When done right the OKR organization is very flexible, resilient and agile in its performance. The transparency of objectives at all levels creates lateral collaboration – breaking down silos- to get things done.  OKR’s bring sacred cows to the surface quickly.

Those companies, like Intel and the rest of the case studies in the book, that have embraced Doerr’s OKR mantra are very successful.  Especially with startups that tend to hit wall when they scale to a point where the founders run out of bandwidth.  OKR’s enable that scaling by institutionalizing what matters.

It’s no doubt that an OKR driven company is successful.  How about the employees?  Certainly, any of us would rather be part of a purpose driven company that is doing well.  But, somewhere in the back of my mind a little voice was asking “Isn’t this a way to wring more productivity out of the workers?” Clearly this was Andy Groves starting premise, Doerr states this early on.  How do you get more production out of an organization?

One could argue that an aligned organization creates more output with the same amount, or less, effort because everyone is pulling in the same direction.  This is true.  But looking at the flywheel nature of an OKR driven company the speed of the treadmill is going to be cranked up with each subsequent moonshot.

In the case studies you see how the key employees worked long hours and moved mountains to make the moonshot.  I wonder if this isn’t a methodology that plays on our natural tendency to lose ourselves in a worthy cause larger than ourselves.
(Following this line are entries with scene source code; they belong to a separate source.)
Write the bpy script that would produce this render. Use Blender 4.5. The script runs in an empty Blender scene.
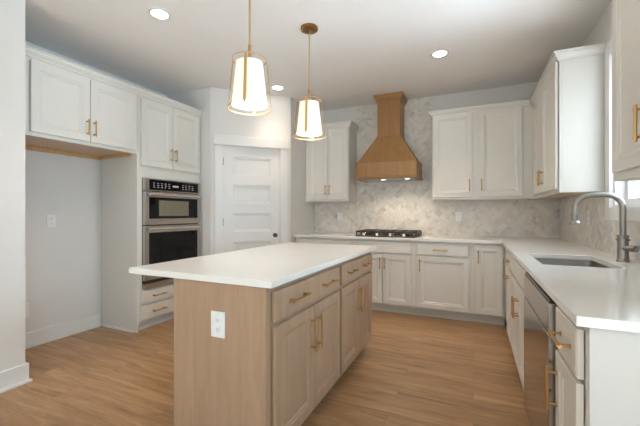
import bpy, bmesh, math, random
from mathutils import Vector, Matrix
random.seed(7)
SC = bpy.context.scene
COL = SC.collection
PI = math.pi

# ------------------------------------------------------------------ camera
cam_d = bpy.data.cameras.new('camera')
cam = bpy.data.objects.new('camera', cam_d)
COL.objects.link(cam)
cam.location = (0, 0, 1.207)
cam.rotation_euler = (PI/2, 0, math.radians(24.39))
cam_d.sensor_width = 36
cam_d.lens = 338.4/640*36
cam_d.clip_start = 0.05
SC.camera = cam

# ------------------------------------------------------------------ world, daylight, exposure
SC.view_settings.view_transform = 'Standard'
SC.view_settings.look = 'None'
SC.view_settings.gamma = 1
SC.view_settings.exposure = 0.95
world = bpy.data.worlds.new('world')
SC.world = world
world.use_nodes = True
wn = world.node_tree
wn.nodes['Background'].inputs['Color'].default_value = (0.80, 0.90, 1.0, 1)
wn.nodes['Background'].inputs['Strength'].default_value = 0.5


def area(name, loc, rot, sx, sy, power, color):
    d = bpy.data.lights.new(name, 'AREA')
    d.shape = 'RECTANGLE'
    d.size, d.size_y = sx, sy
    d.energy = power
    d.color = color
    o = bpy.data.objects.new(name, d)
    o.location = loc
    o.rotation_euler = rot
    COL.objects.link(o)
    return o


DAY = (0.66, 0.84, 1.0)
SKY = (0.36, 0.72, 1.0)
for wx in (-1.75, 0.15, 2.05):
    area('daylight_rear_glass', (wx, -4.75, 1.25), (PI/2, 0, 0), 1.5, 2.2, 8, SKY)
area('daylight_nook_window', (3.15, -2.1, 1.45), (PI/2, 0, PI/2), 2.6, 1.7, 52, SKY)
area('ground_bounce_fill', (2.3, 2.6, 0.2), (PI/2+0.75, 0, PI/2), 2.0, 1.2, 45, DAY)  # added lamp, aimed steeply up to brighten the right of the ceiling
sun_d = bpy.data.lights.new('sun', 'SUN')
sun_d.energy = 45.0
sun_d.color = (0.68, 0.86, 1.0)
sun_d.angle = math.radians(1.0)
sun = bpy.data.objects.new('sun', sun_d)
COL.objects.link(sun)
sun.rotation_euler = Vector((-0.10, 0.78, -0.62)).to_track_quat('-Z', 'Y').to_euler()
area('daylight_sink_window', (2.6, 3.5, 1.95), (PI/2, 0, PI/2+0.33), 1.8, 1.8, 118, DAY)
area('ground_bounce_fill', (3.0, 3.3, 0.75), (PI/2+0.30, 0, PI/2+0.30), 2.2, 0.9, 105, DAY)  # added fill lamp, flatter, brightens the ceiling farther left through the sink window

# ------------------------------------------------------------------ materials


def srgb(r, g, b):
    f = lambda c: (c/255/12.92) if c/255 <= 0.04045 else ((c/255+0.055)/1.055)**2.4
    return (f(r), f(g), f(b), 1)


def newmat(name):
    m = bpy.data.materials.new(name)
    m.use_nodes = True
    nt = m.node_tree
    b = nt.nodes['Principled BSDF']
    return m, nt, b


def nd(nt, kind, **inp):
    n = nt.nodes.new(kind)
    for k, v in inp.items():
        n.inputs[k.replace('_', ' ')].default_value = v
    return n


def noise_of(nt, scale=(1, 1, 1), s=5.0, detail=4.0, rough=0.55, dist=0.0, coord='Object'):
    tc = nt.nodes.new('ShaderNodeTexCoord')
    mp = nt.nodes.new('ShaderNodeMapping')
    mp.inputs['Scale'].default_value = scale
    nt.links.new(tc.outputs[coord], mp.inputs['Vector'])
    n = nt.nodes.new('ShaderNodeTexNoise')
    n.inputs['Scale'].default_value = s
    n.inputs['Detail'].default_value = detail
    n.inputs['Roughness'].default_value = rough
    n.inputs['Distortion'].default_value = dist
    nt.links.new(mp.outputs['Vector'], n.inputs['Vector'])
    return n, mp


def ramp(nt, src, stops):
    r = nt.nodes.new('ShaderNodeValToRGB')
    el = r.color_ramp.elements
    while len(el) < len(stops):
        el.new(0.5)
    for e, (p, c) in zip(el, stops):
        e.position = p
        e.color = c
    nt.links.new(src, r.inputs['Fac'])
    return r


def mul(c, k):
    return (c[0]*k, c[1]*k, c[2]*k, 1)


def paint(name, col, rough=0.45, var=0.03, bump=0.0):
    m, nt, b = newmat(name)
    n, _ = noise_of(nt, s=3.0, detail=3)
    r = ramp(nt, n.outputs['Fac'], [(0.3, mul(col, 1-var)), (0.7, mul(col, 1+var))])
    nt.links.new(r.outputs['Color'], b.inputs['Base Color'])
    b.inputs['Roughness'].default_value = rough
    if bump:
        n2, _ = noise_of(nt, s=260, detail=2)
        bp = nd(nt, 'ShaderNodeBump', Strength=bump, Distance=0.002)
        nt.links.new(n2.outputs['Fac'], bp.inputs['Height'])
        nt.links.new(bp.outputs['Normal'], b.inputs['Normal'])
    return m


def metal(name, col, rough=0.3, brushed=None):
    m, nt, b = newmat(name)
    b.inputs['Metallic'].default_value = 1
    b.inputs['Base Color'].default_value = col
    sc = brushed or (1, 1, 1)
    n, _ = noise_of(nt, scale=sc, s=40, detail=3)
    r = ramp(nt, n.outputs['Fac'], [(0.3, (rough*0.8,)*3+(1,)), (0.7, (min(1, rough*1.2),)*3+(1,))])
    nt.links.new(r.outputs['Color'], b.inputs['Roughness'])
    return m


def wood(name, c_lo, c_hi, grain=(14, 14, 1.1), rough=0.42, fine=0.35):
    m, nt, b = newmat(name)
    n, _ = noise_of(nt, scale=grain, s=1.6, detail=6, rough=0.6, dist=0.6)
    n2, _ = noise_of(nt, scale=tuple(g*6 for g in grain), s=2.0, detail=4, rough=0.7)
    mx = nt.nodes.new('ShaderNodeMath')
    mx.operation = 'MULTIPLY_ADD'
    mx.inputs[1].default_value = fine
    nt.links.new(n2.outputs['Fac'], mx.inputs[0])
    sb = nt.nodes.new('ShaderNodeMath')
    sb.operation = 'MULTIPLY'
    sb.inputs[1].default_value = 1-fine
    nt.links.new(n.outputs['Fac'], sb.inputs[0])
    nt.links.new(sb.outputs[0], mx.inputs[2])
    r = ramp(nt, mx.outputs[0], [(0.32, c_lo), (0.68, c_hi)])
    nt.links.new(r.outputs['Color'], b.inputs['Base Color'])
    b.inputs['Roughness'].default_value = rough
    bp = nd(nt, 'ShaderNodeBump', Strength=0.06, Distance=0.002)
    nt.links.new(mx.outputs[0], bp.inputs['Height'])
    nt.links.new(bp.outputs['Normal'], b.inputs['Normal'])
    return m


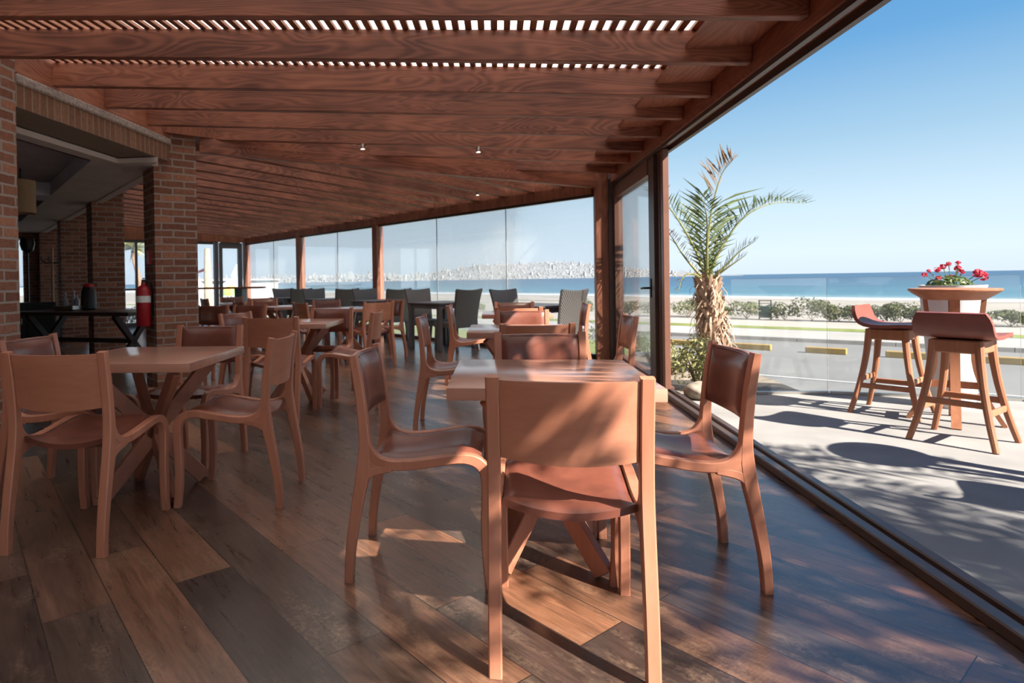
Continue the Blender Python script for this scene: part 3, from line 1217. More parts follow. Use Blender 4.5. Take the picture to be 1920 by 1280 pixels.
chair(.188, 1.705, 87, 'dining chair nearest the camera, its plain wooden back towards the viewer', GC)
chair(-.56, 2.42, 0, 'dining chair in profile at the left side of the nearest table', GC)
chair(.918, 2.477, 180, 'dining chair right of the nearest table, leather back beside the floor track', GC)
chair(.205, 3.19, 271, 'dining chair across the nearest table showing its brown leather back, small sun spot on it', GC)
chair(.239, 3.735, 97, 'dining chair whose wooden back top shows just behind the chair across the nearest table', GC)
chair(-.61, 4.62, 0, 'dining chair in profile left of the second table from the camera', GC)
chair(.965, 4.55, 180, 'dining chair at right of the second table, seen against the fixed glass pane', GC)
chair(.207, 5.44, 271, 'dining chair across the second table, leather back glowing orange in sunlight', GC)
chair(.19, 5.88, 84, 'dining chair with sunlit wooden back at the near side of the third table', GC)
chair(-.55, 6.62, 0, 'dining chair in profile left of the third table, bright curved legs', GC)
chair(.95, 6.62, 180, 'dining chair right of the third table in front of the pale woven chair', GC)
chair(.19, 7.30, 268, 'dining chair across the third table, farthest of the sunny row', GC)

chair(-1.829, 2.305, 92, 'dining chair at the front of the left table, wooden back to the camera', GC)
chair(-2.56, 3.03, 5, 'dining chair cut by the left picture edge at the left table', GC)
chair(-1.09, 3.107, 183.5, 'dining chair right of the left table, back turned three quarters away', GC)
chair(-1.88, 3.86, 268, 'dining chair across the left table, dark leather back before the column', GC)
chair(-1.79, 4.64, 91, 'dining chair with broad wooden back just behind the left table group', GC)
chair(-2.44, 5.42, -14, 'dining chair with pale reflection on its leather, left of the second left table', GC)
chair(-1.05, 5.42, 180, 'dining chair right of the second left table, its curved wooden back turned to the camera', GC)
chair(-1.70, 6.2, 266, 'dining chair across the second left table, tucked close to the top', GC)
chair(-1.50, 7.75, 132, 'dining chair with light wooden back at the near end of the turned table', GC)
chair(-2.62, 7.82, 42, 'dining chair left of the turned table with wooden back half hidden', GC)
chair(-1.46, 8.86, 222, 'dining chair right of the turned table, slim curved legs against bright glass', GC)
chair(-2.56, 8.92, 312, 'dining chair at the far side of the turned table facing the camera', GC)
chair(-3.85, 8.68, 42, 'distant dining chair left of the small looking table by the glass', GC)
chair(-3.85, 9.75, 312, 'distant dining chair behind the small looking table before the sea windows', GC)
chair(-5.32, 10.55, 42, 'distant dining chair left of the shiny topped table next to the brick column', GC)
chair(-5.30, 11.7, 312, 'distant dining chair behind the shiny topped table under the counter', GC)
chair(-4.20, 10.5, 132, 'distant dining chair at the near side of the shiny topped table', GC)
chair(-3.52, 7.28, 262, 'dining chair facing the camera right beside the brick corner column', GC)
chair(-3.02, 7.25, 262, 'dining chair facing the camera second from the brick corner column', GC)

# ------------------------------------------------------------------ rattan chairs and tables by the glass wall


def make_rattan():
    t = empty('rattan_chair')
    mb = MB().box((0, .02, .405), (.50, .50, .09), bev=.02, seg=2)
    mb.build('seat', M['rattan'], t)
    nx, nz = 9, 10

    def bk(i, j, o_):
        k = j/(nz-1)
        hw = .225+.035*k**2
        x = -hw+2*hw*i/(nx-1)
        e = 1-(2*i/(nx-1)-1)**2
        z = .375+.575*k-(.022*e if j == nz-1 else 0)
        y = -.215-.02*k-.075*k*k-.02*e+o_
        return x, y, z

    mb = MB()
    mb.slab([[bk(i, j, .018) for i in range(nx)] for j in range(nz)], [[bk(i, j, -.018) for i in range(nx)] for j in range(nz)])
    b = mb.build('backrest', M['rattan'], t, 40)
    mb = MB()
    for sd in (0, nx-1):
        mb.tube([bk(sd, j, 0) for j in range(nz)], .016, 7)
    mb.tube([bk(i, nz-1, 0) for i in range(nx)], .016, 7)
    mb.build('frame', M['rattan_frame'], b)
    for sx in (-1, 1):
        MB().beam((sx*.215, .235, .37), (sx*.22, .25, 0), .034, .034, side=(1, 0, 0)).build('leg', M['rattan_frame'], t)
        MB().beam((sx*.215, -.205, .37), (sx*.22, -.265, 0), .034, .034, side=(1, 0, 0)).build('leg', M['rattan_frame'], t)
    return t


ra0 = make_rattan()
T0 = Vector((-.87, 9.83, 0))
GR = 'dark woven chairs along the glass wall'
first = True
for s0, d, lab in ((-2.30, 1, 'woven chair nearest the corner post, its back pale in the sun'),
                   (-1.645, -1, 'dark woven chair facing right, standing under the middle of the wide window'),
                   (-.31, 1, 'dark woven chair with its broad back to the camera, right of the dark table'),
                   (.38, -1, 'dark woven chair at the left end of the nearer dark table'),
                   (1.52, 1, 'dark woven chair back to back with the left chair of the nearer dark table'),
                   (2.05, -1, 'dark woven chair just left of the middle timber post, facing right'),
                   (3.276, 1, 'dark woven chair second left of the middle timber post'),
                   (4.08, -1, 'dark woven chair just right of the second timber post'),
                   (5.26, 1, 'dark woven chair half hidden by the second timber post'),
                   (5.60, -1, 'farthest dark woven chair, left of the second timber post')):
    o = ra0 if first else copy_tree(ra0)
    first = False
    p = T0+V*s0
    o.location = (p.x, p.y, 0)
    # local +y is the way the chair faces
    o.rotation_euler = (0, 0, R(45) if d > 0 else R(225))
    tag(o, lab, 'chair', GR)

rt0 = empty('rattan_table')
MB().box((0, 0, .735), (.80, .80, .03), bev=.006).build('tabletop', M['rattan_frame'], rt0)
MB().box((0, .36, .69), (.70, .03, .07)).box((0, -.36, .69), (.70, .03, .07)).box((.36, 0, .69), (.03, .70, .07)).box((-.36, 0, .69), (.03, .70, .07)).build('apron', M['rattan_frame'], rt0)
for a in (-1, 1):
    for b in (-1, 1):
        MB().box((a*.355, b*.355, .36), (.07, .07, .72), bev=.006).build('leg', M['rattan_frame'], rt0)
first = True
for s0, lab in ((-1.97, 'dark resin table hidden behind the sunlit chairs, below the wide window'), (.03, 'dark resin table on four square legs in front of the wide window'),
                (1.80, 'dark resin table before the middle timber post'), (3.66, 'dark resin table farther along, beside the second sea window'), (5.43, 'farthest dark resin table near the corner post')):
    o = rt0 if first else copy_tree(rt0)
    first = False
    p = T0+V*s0
    o.location = (p.x, p.y, 0)
    o.rotation_euler = (0, 0, R(45))
    tag(o, lab, 'table', 'dark resin tables along the glass wall')

# ------------------------------------------------------------------ bar stools, bar table, planter on the patio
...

That’s my take on OKR’s so far.  I think it is a very effective alternative to traditional management techniques and goal setting.  Clearly OKR’s can transform a company’s culture for the better and enable the achievement of big things.

Like all management methods OKR’s are sure to run their course in the next few decades and see spectacular successes and failures.  But, it’s one of those things that you need to be aware of in today’s organizations.